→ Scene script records
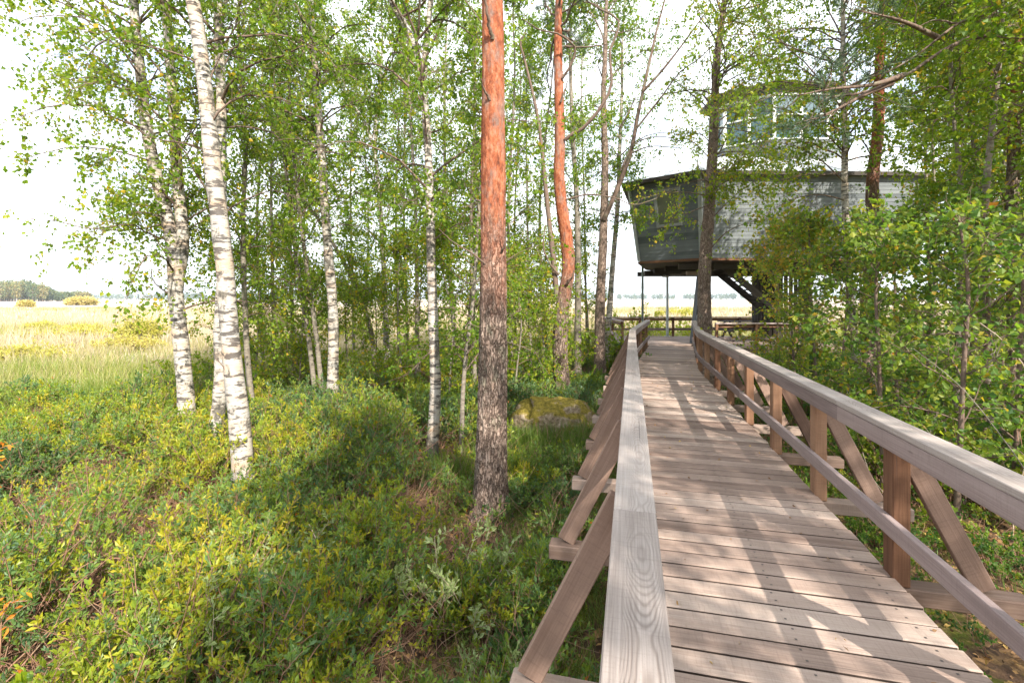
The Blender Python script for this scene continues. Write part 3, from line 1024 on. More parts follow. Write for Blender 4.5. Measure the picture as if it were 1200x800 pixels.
# (px, Y, H, seed, dens, leaf, tone)
for k, (px, Y, H, de, lf, tb_) in enumerate([
        (930, 10.4, 2.8, 1.6, 1.0, .74), (910, 12.8, 2.8, 1.4, 1.05, .72), (952, 11.2, 2.9, 1.5, 1.0, .7), (955, 9.2, 2.6, 1.3, 1.0, .6), (988, 8.4, 2.5, 1.2, 1.0, .56),
        (1050, 7.6, 2.6, 1.1, 1.0, .55), (1088, 6.6, 3.0, 1.2, 1.0, .5), (1128, 8.6, 5.0, 1.2, 1.0, .56), (1155, 6.2, 4.0, 1.2, .95, .5),
        (1195, 5.4, 3.2, 1.2, .95, .48), (1135, 11.5, 5.6, 1.1, 1.1, .58), (1175, 9.6, 6.0, 1.2, 1.05, .55),
        (1010, 12.2, 2.9, 1.0, 1.1, .6), (1030, 5.9, 2.4, 1.1, .95, .5), (1130, 4.9, 2.4, 1.2, .9, .48),
        (1235, 7.0, 5.6, 1.2, 1.0, .5)]):
    tree('sapling', SAPL, 'sapling', [(px, 420), (px + R.uniform(-6, 6), 330), (px + R.uniform(-10, 10), 250)], Y, .055, H, 'alder', 100 + k, de * .72, lf, tb_ + .09, group=SG, lscale=1.0 + .06 * (H - 4), sides=8)

for k, (px, Y, H, t0_, dn) in enumerate([(308, 14.5, 12, .22, 1.3), (362, 17, 13, .32, 1.2), (425, 21, 15, .36, 1.2), (478, 17, 13, .3, 1.2), (548, 15, 12, .14, 1.3),
                                     (568, 19, 14, .14, 1.2), (604, 18, 13, .12, 1.4), (640, 16, 12, .14, 1.2), (688, 19, 14, .12, 1.2)]):
    tree('background_birch', 'slender leafy birch among the many in the depth of the wood left of the cabin', 'birch',
         [(px, 420), (px + R.uniform(-8, 8), 250), (px + R.uniform(-14, 14), 60)], Y, R.uniform(.09, .14), H, 'thin', 300 + k, dn * .62, 1.15, .6, t0=t0_, group='slender birches in the depth of the wood', sides=8)
for k, (px, Y, H, t0_, dn) in enumerate([(1092, 12.6, 10.5, .52, 1.1), (1150, 12.0, 10.0, .45, 1.0), (1135, 11.0, 7.6, .3, .9), (1140, 8.6, 8.2, .35, .9), (1165, 10.5, 8.0, .2, 1.1),
                                     (1210, 7.6, 9.5, .3, 1.1), (1122, 7.2, 8.8, .52, .9), (1158, 6.4, 8.6, .5, .9), (1240, 7.0, 9.5, .25, 1.1), (1092, 10.2, 9.2, .66, .8), (1230, 5.2, 7.5, .55, .9)]):
    tree('background_birch', 'slender leafy birch whose crown fills the top right above the thicket', 'birch',
         [(px, 420), (px + R.uniform(-8, 8), 250), (px + R.uniform(-14, 14), 60)], Y, R.uniform(.07, .11), H, 'thin', 340 + k, dn, 1.12, .56, t0=t0_, group='slender birches on the right above the thicket', sides=8)

for k, (px, Y, H) in enumerate([(300, 11.0, 4.2), (330, 13.5, 4.6), (352, 11.6, 3.6), (408, 13.0, 3.4), (470, 11.8, 4.0), (488, 14.5, 4.8), (528, 10.2, 4.0), (552, 13.0, 4.8), (606, 10.6, 3.6), (622, 14.0, 5.0),
                                (640, 12.6, 3.8), (688, 15.8, 5.0), (272, 12.2, 4.4), (440, 16.5, 4.0), (590, 15.0, 5.5)]):
    tree('understorey_birch', 'small leafy birch shoot in the understorey between the trunks left of the boardwalk', 'sapling',
         [(px, 430), (px + R.uniform(-5, 5), 380), (px + R.uniform(-10, 10), 300)], Y, .04, H, 'thin', 400 + k, .62, 1.15, .68, t0=.1, group='leafy shoots in the understorey left of the boardwalk', sides=7)

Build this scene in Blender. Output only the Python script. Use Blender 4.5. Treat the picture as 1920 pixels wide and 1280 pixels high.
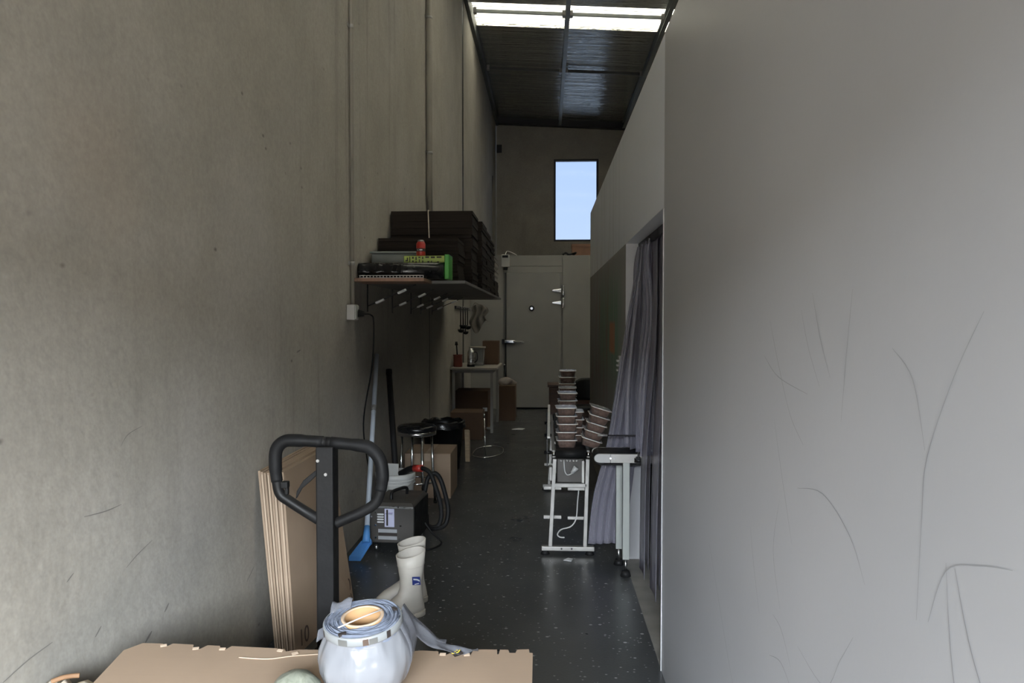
import bpy, bmesh, math, random
from mathutils import Vector, Matrix
random.seed(7)
scene = bpy.context.scene
COL = scene.collection
for o in list(bpy.data.objects): bpy.data.objects.remove(o)

# ------------------------------------------------------------------ camera
F = 1387.0
yaw = math.atan(64 / F); pit = math.atan(40 / F * math.cos(yaw))
fw = Vector((-math.sin(yaw) * math.cos(pit), math.cos(yaw) * math.cos(pit), -math.sin(pit)))
rt = Vector((math.cos(yaw), math.sin(yaw), 0)); up = rt.cross(fw)
cd = bpy.data.cameras.new('camera'); cam = bpy.data.objects.new('camera', cd); COL.objects.link(cam)
cd.sensor_width = 36; cd.lens = F / 1920 * 36; cd.clip_start = .05; cd.clip_end = 300
cam.matrix_world = Matrix(((rt.x, up.x, -fw.x, 0), (rt.y, up.y, -fw.y, 0), (rt.z, up.z, -fw.z, 1.5), (0, 0, 0, 1)))
scene.camera = cam

# ------------------------------------------------------------------ world, sun, daylight, exposure
w = bpy.data.worlds.new('sky'); scene.world = w; w.use_nodes = True
nt = w.node_tree; nt.nodes.clear()
tc = nt.nodes.new('ShaderNodeTexCoord'); sx = nt.nodes.new('ShaderNodeSeparateXYZ')
cr = nt.nodes.new('ShaderNodeValToRGB'); bg = nt.nodes.new('ShaderNodeBackground'); wo = nt.nodes.new('ShaderNodeOutputWorld')
cr.color_ramp.elements[0].position = 0.0; cr.color_ramp.elements[0].color = (.66, .79, .97, 1)
cr.color_ramp.elements[1].position = .5; cr.color_ramp.elements[1].color = (.34, .54, .95, 1)
nt.links.new(tc.outputs['Generated'], sx.inputs[0]); nt.links.new(sx.outputs['Z'], cr.inputs[0])
nt.links.new(cr.outputs[0], bg.inputs[0]); nt.links.new(bg.outputs[0], wo.inputs[0])
bg.inputs[1].default_value = 1.85

sd = bpy.data.lights.new('sun', 'SUN'); sd.energy = 20.0; sd.angle = math.radians(1.5); sd.color = (1, .92, .78)
sun = bpy.data.objects.new('sun', sd); COL.objects.link(sun)
sun.rotation_euler = (math.radians(32), 0, math.radians(-25))      # high, from behind the camera

# daylight entering through the raised roller door behind the camera
def area(name, loc, tgt, sx_, sy_, power, col):
    l = bpy.data.lights.new(name, 'AREA'); l.shape = 'RECTANGLE'; l.size = sx_; l.size_y = sy_; l.energy = power; l.color = col
    o = bpy.data.objects.new(name, l); COL.objects.link(o); o.location = loc
    o.rotation_euler = (Vector(tgt) - Vector(loc)).to_track_quat('-Z', 'Y').to_euler(); return o
area('daylight_at_roller_door', (1.1, -13.0, 6.2), (0, 3, 1.0), 16.0, 4.6, 22500, (.86, .935, 1.0))        # bright sky over the forecourt
area('forecourt_bounce_fill', (0.6, -4.8, .02), (0.6, -4.75, 1.0), 7.0, 5.6, 1100, (1.0, .86, .64))   # added fill lamp standing in for light off the sunlit concrete outside
scene.view_settings.view_transform = 'Standard'; scene.view_settings.look = 'None'
scene.view_settings.gamma = 1; scene.view_settings.use_curve_mapping = False
scene.view_settings.exposure = 0.05
scene.cycles.max_bounces = 7; scene.cycles.diffuse_bounces = 4; scene.cycles.glossy_bounces = 3; scene.cycles.transparent_max_bounces = 10; scene.cycles.caustics_reflective = False; scene.cycles.caustics_refractive = False

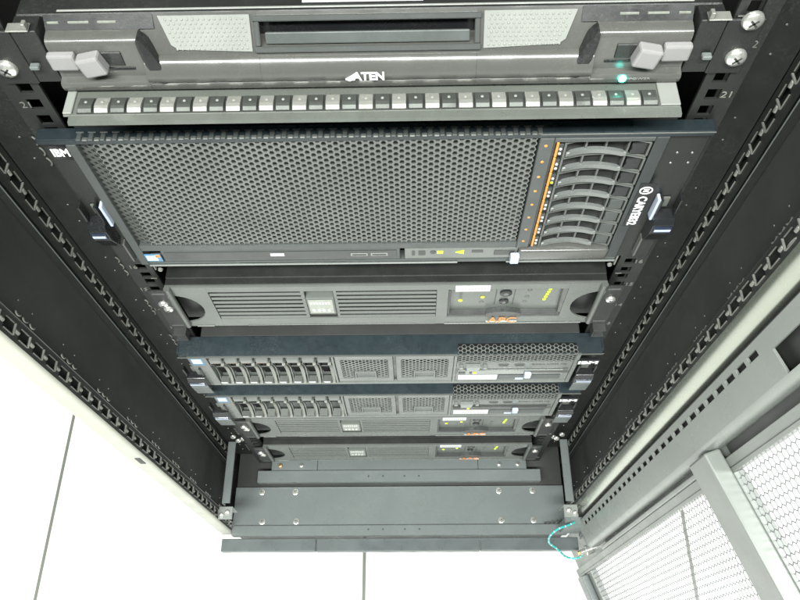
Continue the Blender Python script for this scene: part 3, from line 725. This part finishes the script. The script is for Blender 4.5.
# ------------------------------------------------------------------ UPS units
def make_ups(loc, label):
    t = thing('ups_unit', label, 'power supply', loc, 'battery power supplies')
    Hh = 2*U
    box('chassis', M['black'], t, -0.2165, 0.2165, 0.0005, 0.60, 0.001, Hh-0.002, bev=0.0008)
    yf = -0.010; xe = 0.2160
    # left end and right end with half-round finger recess
    mb = MB()
    def endpoly(sx, xin):
        p = [(sx*xin, 0.001), (sx*xe, 0.001)]
        for i in range(13):
            a = -PI/2 + PI*i/12
            p.append((sx*(xe-0.001 - 0.027*math.cos(a)), 0.0405 + 0.030*math.sin(a)))
        p += [(sx*xe, Hh-0.003), (sx*xin, Hh-0.003)]
        return p
    mb.prism(endpoly(-1, 0.176), 'y', yf, yf+0.0018)
    mb.prism(endpoly(1, 0.1802), 'y', yf, yf+0.0018)
    mb.box(-0.1759, 0.1801, yf, yf+0.0018, 0.0765, Hh-0.003, 0); mb.box(-0.1759, 0.1801, yf, yf+0.0018, 0.001, 0.0172, 0)
    mb.box(0.0510, 0.0625, yf, yf+0.0018, 0.0173, 0.0764, 0)
    f = mb.build('fascia', M['ups'], t)
    mb = MB(); mb.box(-xe, xe, yf+0.0004, yf+0.0030, Hh-0.0029, Hh-0.0012, 0.0006); mb.build('top_edge', M['bay'], t)
    box('cover', M['black'], t, -xe, xe, yf+0.0032, 0.0004, Hh-0.0060, Hh-0.0022, bev=0.0005)
    # louvres
    lv = MB(); n = 7; z0, z1 = 0.0175, 0.0762; p = (z1-z0)/n
    for i in range(n):
        z = z0 + i*p
        xl = -0.1755 + (n-1-i)*0.0
        for a, b in ((-0.1755, -0.0815), (-0.0515, 0.0508)):
            lv.prism([(yf+0.0002, z+0.0002), (yf+0.0006, z+0.0042), (yf+0.0014, z+0.0042), (yf+0.0014, z+0.0002)], 'x', a, b, 0.0003)
    lv.build('louvre', M['ups'], t)
    mb = MB(); mb.box(-0.0808, -0.0522, yf-0.0002, 0.0, 0.0265, 0.0625, 0.0008); mb.box(-0.0845, -0.0812, yf+0.0006, 0, 0.0175, 0.0762, 0); mb.box(-0.0518, -0.0490, yf+0.0006, 0, 0.0175, 0.0762, 0)
    mb.build('badge_mount', M['ups'], t)
    bd = MB().box(-0.0790, -0.0540, yf-0.0008, yf-0.0002, 0.0300, 0.0590, 0.0003).build('badge', M['badge'], t)
    mb = MB()
    for i in range(7): mb.box(-0.077+i*0.003, -0.0750+i*0.003, yf-0.0011, yf-0.0008, 0.050, 0.054, 0)
    for i in range(4): mb.box(-0.076+i*0.0052, -0.0735+i*0.0052, yf-0.0011, yf-0.0008, 0.0345, 0.0385, 0)
    mb.build('badge_print', M['paper'], bd)
    # control panel, set back, with a sloping dark sill
    mb = MB(); mb.box(0.0626, 0.1800, -0.0052, 0.0, 0.0173, 0.0764, 0); pn = mb.build('control_panel', M['ups'], t)
    mb = MB(); mb.prism([(-0.0053, 0.0260), (-0.0106, 0.0215), (-0.0106, 0.0174), (-0.0053, 0.0174)], 'x', 0.0627, 0.1799, 0.0003); mb.box(0.0627, 0.0650, -0.0106, -0.0053, 0.0261, 0.0760, 0.0003)
    mb.prism([(0.1030 + 0.036*i/12, 0.0260 + 0.0045*math.sin(PI*i/12)) for i in range(13)][::-1] + [(0.103, 0.0175), (0.139, 0.0175)], 'y', -0.0112, -0.0054)
    mb.build('panel_sill', M['upsd'], pn)
    mb = MB(); mb.prism([(0.1800, 0.0765), (0.1745, 0.0765), (0.1770, 0.0265), (0.1800, 0.0265)], 'y', -0.0104, -0.0054, 0.0004); mb.build('panel_cheek', M['bay'], pn)
    mb = MB(); mb.box(0.1105, 0.1300, -0.0057, -0.0052, 0.0715, 0.0735, 0); mb.box(0.1105, 0.1114, -0.0057, -0.0052, 0.036, 0.0714, 0); mb.box(0.1291, 0.1300, -0.0057, -0.0052, 0.036, 0.0714, 0); mb.build('button_frame', M['upsd'], pn)
    mb = MB(); mb.rings((0.1205, -0.0053, 0.0610), (0, -1, 0), [(0, 0.0062), (0.0015, 0.0060), (0.0022, 0.0045)], 18); mb.rings((0.1200, -0.0053, 0.0435), (0, -1, 0), [(0, 0.0050), (0.0015, 0.0048), (0.0022, 0.0034)], 18); mb.build('button', M['blackgloss'], pn, smooth=True)
    mb = MB(); mb.rings((0.1205, -0.0076, 0.0610), (0, -1, 0), [(0, 0.0030), (0.0003, 0.0026)], 12); mb.rings((0.1200, -0.0076, 0.0435), (0, -1, 0), [(0, 0.0022), (0.0003, 0.002)], 12)
    for z in (0.0655, 0.052, 0.041):
        mb.rings((0.0975, -0.0053, z), (0, -1, 0), [(0, 0.0024), (0.0005, 0.002)], 10); mb.rings((0.1440 - (0.0655-z)*0.1, -0.0053, z), (0, -1, 0), [(0, 0.0024), (0.0005, 0.002)], 10)
    for i in range(5): mb.box(0.0742, 0.0770, -0.0058, -0.0053, 0.0500+i*0.0042, 0.0528+i*0.0042, 0)
    mb.build('panel_icon', M['bay'], pn)
    mb = MB(); mb.rings((0.0757, -0.0053, 0.0450), (0, -1, 0), [(0, 0.0023), (0.0006, 0.0021), (0.0009, 0.0012)], 10); mb.build('status_lamp', M['lgreen'], pn)
    mb = MB(); mb.rings((0.0977, -0.0057, 0.0525), (0, -1, 0), [(0, 0.0022), (0.0006, 0.0020), (0.0009, 0.0012)], 10); mb.build('status_lamp', M['lgreen'], pn)
    mb = MB()
    for i in range(5): mb.box(0.1592+i*0.0008, 0.1624+i*0.0008, -0.0060, -0.0053, 0.0445+i*0.0054, 0.0480+i*0.0054, 0.0005)
    mb.build('charge_meter', M['lgreen'], pn)
    MB().box(0.0690, 0.1030, yf-0.0006, yf, 0.0735, 0.0845, 0).build('name_label', M['paper'], t)
    mb = MB()
    for i in range(9): mb.box(0.072+i*0.0031, 0.0742+i*0.0031, yf-0.0008, yf-0.0006, 0.0775, 0.0805, 0)
    mb.build('label_print', M['ink'], t)
    text('maker_lettering', 'APC', 0.0300, 0.0112, (0.1055, -0.0120, 0.0070), M["orange"], t, bold=0.0)
    MB().box(0.1045, 0.1370, -0.0108, -0.0101, 0.0050, 0.0064, 0).build('lettering_underline', M['paper'], t)
    # pale strips painting the light reflected along the bottom edge
    mb = MB(); mb.box(-0.205, -0.186, yf-0.0010, yf-0.0001, 0.0012, 0.0030, 0.0003); mb.box(-0.150, 0.052, yf-0.0006, yf-0.0001, 0.0020, 0.0030, 0.0002); mb.box(0.060, 0.206, yf-0.0010, yf-0.0001, 0.0012, 0.0034, 0.0004); mb.build('bottom_glint', M['silver'], t)
    # ears with rounded light edge
    for sx in (-1, 1):
        mb = MB(); mb.box(sx*0.2155, sx*0.2330, -0.0125, -0.0105, 0.003, Hh-0.004, 0.0005)
        ear = mb.build('rack_ear', M['black'], t)
        mb = MB(); mb.prism([(sx*(0.2130 + 0.0032*math.cos(a)), -0.0118 + 0.0032*math.sin(a)) for a in [PI*2*i/12 for i in range(12)]], 'z', 0.006, Hh-0.001)
        mb.build('ear_edge', M['bay'], ear, smooth=True)
        screw(ear, (sx*0.2245, -0.0125, 0.0585), 0.0050)
        if sx < 0: screw(ear, (sx*0.2225, -0.0125, 0.0475), 0.0050)
        for za, zb_ in ((0.0775, 0.0800), (0.008, 0.0095)): MB().box(sx*0.2175, sx*0.2300, -0.0128, -0.0124, za, zb_, 0).build('ear_slot', M['bay'], ear)
    return t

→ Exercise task
From the records above, transcribe exactly the lines starting at the one containing "Build this scene" and ending at the one containing "scene.camera = cam". Skip the pictures.

→ Response to this exercise
Build this scene in Blender. Output only the Python script. Use Blender 4.5. Treat the picture as 1920 pixels wide and 1280 pixels high.
import bpy, bmesh, math, random
from mathutils import Vector, Matrix
random.seed(7)
scene = bpy.context.scene
COL = scene.collection
for o in list(bpy.data.objects): bpy.data.objects.remove(o)

# ------------------------------------------------------------------ camera
F = 1387.0
yaw = math.atan(64 / F); pit = math.atan(40 / F * math.cos(yaw))
fw = Vector((-math.sin(yaw) * math.cos(pit), math.cos(yaw) * math.cos(pit), -math.sin(pit)))
rt = Vector((math.cos(yaw), math.sin(yaw), 0)); up = rt.cross(fw)
cd = bpy.data.cameras.new('camera'); cam = bpy.data.objects.new('camera', cd); COL.objects.link(cam)
cd.sensor_width = 36; cd.lens = F / 1920 * 36; cd.clip_start = .05; cd.clip_end = 300
cam.matrix_world = Matrix(((rt.x, up.x, -fw.x, 0), (rt.y, up.y, -fw.y, 0), (rt.z, up.z, -fw.z, 1.5), (0, 0, 0, 1)))
scene.camera = cam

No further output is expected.